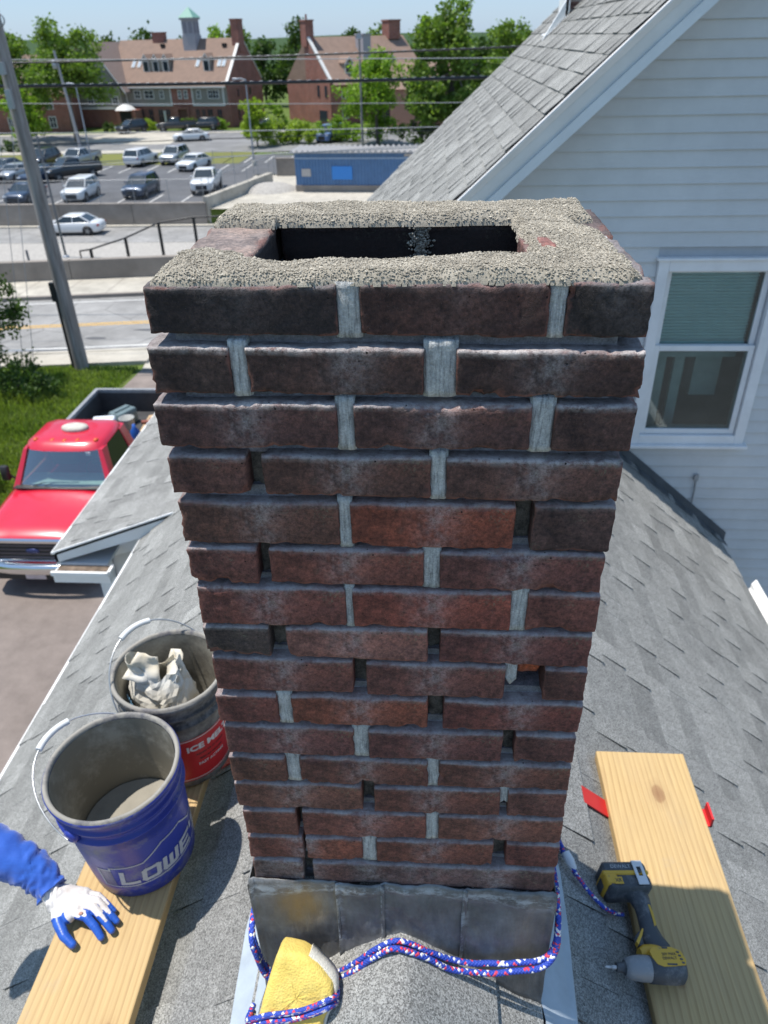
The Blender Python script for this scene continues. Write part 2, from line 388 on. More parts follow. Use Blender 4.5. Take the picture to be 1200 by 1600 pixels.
# side and back walls, rows bonded with the front
for i, (row, zt2, zb2) in enumerate(CO):
    zl, zr_ = (zt2[0], zb2[0]), (zt2[1], zb2[1])
    lh = (row[0][1]-row[0][0]) < .13; rh = (row[-1][1]-row[-1][0]) < .13
    for side, hdr, (zt_, zb_) in ((-1, lh, zl), (1, rh, zr_)):
        xo = row[0][0] if side < 0 else row[-1][1]
        x0, x1 = (xo, xo+TH) if side < 0 else (xo-TH, xo)
        segs = [(.217, DY-.002)] if hdr else [(TH+.010, TH+.205)]
        if not hdr: segs.append((TH+.217, DY-.002))
        for (ya, yb) in segs:
            cc = jitter(BASE[i], .14, br)
            if i == 0 and side < 0: cc = (.25, .20, .175)
            chimney_brick(x0+.001*br.uniform(-2, 2), x1, ya, yb, zb_, zt_, 200+i*9+side*2+int(ya*50), cc, res=.010, chip=1.3,
                          inner='x+' if side < 0 else 'x-', lich=.5, saltk=.25 if i == 0 else .9)
    # back wall
    xs = [(-.170, .020), (.032, .178)] if i % 2 == 0 else [(-.17, -.075), (-.063, .135)]
    for (a, b) in xs:
        chimney_brick(a, b, DY-TH, DY, (zb2[0]+zb2[1])/2, (zt2[0]+zt2[1])/2, 500+i*5+int(a*40), jitter(BASE[i], .14, br), res=.011, inner='y-', lich=.4, saltk=.2 if i == 0 else .9)
# mortar core between the courses (recessed), hollow inside
cb = MB()
zc0, zc1 = -1.095, -.006
ins = .0165
for (a, b, c, d) in ((-.26+ins, .262-ins, ins, TH-.006), (-.26+ins, .262-ins, DY-TH+.006, DY-ins), (-.26+ins, -.26+TH-.006, TH-.006, DY-TH+.006), (.262-TH+.006, .262-ins, TH-.006, DY-TH+.006)):
    # one thin bed between every two courses
    for i in range(len(CO)):
        zt_ = sum(CO[i][2])/2+.004; zn = sum(CO[i+1][1])/2-.004 if i+1 < len(CO) else -1.10
        cb.box(a, c, zn, b, d, zt_)
core = cb.build('mortar_bed', MCORE, CH, (0, 0, 1.2))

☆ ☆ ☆

WHAT IS NEEDED
Transcribe the listing in full. Omit the pictures and keep every line exact.

ANSWER TO THE PROBLEM
The Blender Python script for this scene continues. Write part 2, from line 388 on. More parts follow. Use Blender 4.5. Take the picture to be 1200 by 1600 pixels.
# side and back walls, rows bonded with the front
for i, (row, zt2, zb2) in enumerate(CO):
    zl, zr_ = (zt2[0], zb2[0]), (zt2[1], zb2[1])
    lh = (row[0][1]-row[0][0]) < .13; rh = (row[-1][1]-row[-1][0]) < .13
    for side, hdr, (zt_, zb_) in ((-1, lh, zl), (1, rh, zr_)):
        xo = row[0][0] if side < 0 else row[-1][1]
        x0, x1 = (xo, xo+TH) if side < 0 else (xo-TH, xo)
        segs = [(.217, DY-.002)] if hdr else [(TH+.010, TH+.205)]
        if not hdr: segs.append((TH+.217, DY-.002))
        for (ya, yb) in segs:
            cc = jitter(BASE[i], .14, br)
            if i == 0 and side < 0: cc = (.25, .20, .175)
            chimney_brick(x0+.001*br.uniform(-2, 2), x1, ya, yb, zb_, zt_, 200+i*9+side*2+int(ya*50), cc, res=.010, chip=1.3,
                          inner='x+' if side < 0 else 'x-', lich=.5, saltk=.25 if i == 0 else .9)
    # back wall
    xs = [(-.170, .020), (.032, .178)] if i % 2 == 0 else [(-.17, -.075), (-.063, .135)]
    for (a, b) in xs:
        chimney_brick(a, b, DY-TH, DY, (zb2[0]+zb2[1])/2, (zt2[0]+zt2[1])/2, 500+i*5+int(a*40), jitter(BASE[i], .14, br), res=.011, inner='y-', lich=.4, saltk=.2 if i == 0 else .9)
# mortar core between the courses (recessed), hollow inside
cb = MB()
zc0, zc1 = -1.095, -.006
ins = .0165
for (a, b, c, d) in ((-.26+ins, .262-ins, ins, TH-.006), (-.26+ins, .262-ins, DY-TH+.006, DY-ins), (-.26+ins, -.26+TH-.006, TH-.006, DY-TH+.006), (.262-TH+.006, .262-ins, TH-.006, DY-TH+.006)):
    # one thin bed between every two courses
    for i in range(len(CO)):
        zt_ = sum(CO[i][2])/2+.004; zn = sum(CO[i+1][1])/2-.004 if i+1 < len(CO) else -1.10
        cb.box(a, c, zn, b, d, zt_)
core = cb.build('mortar_bed', MCORE, CH, (0, 0, 1.2))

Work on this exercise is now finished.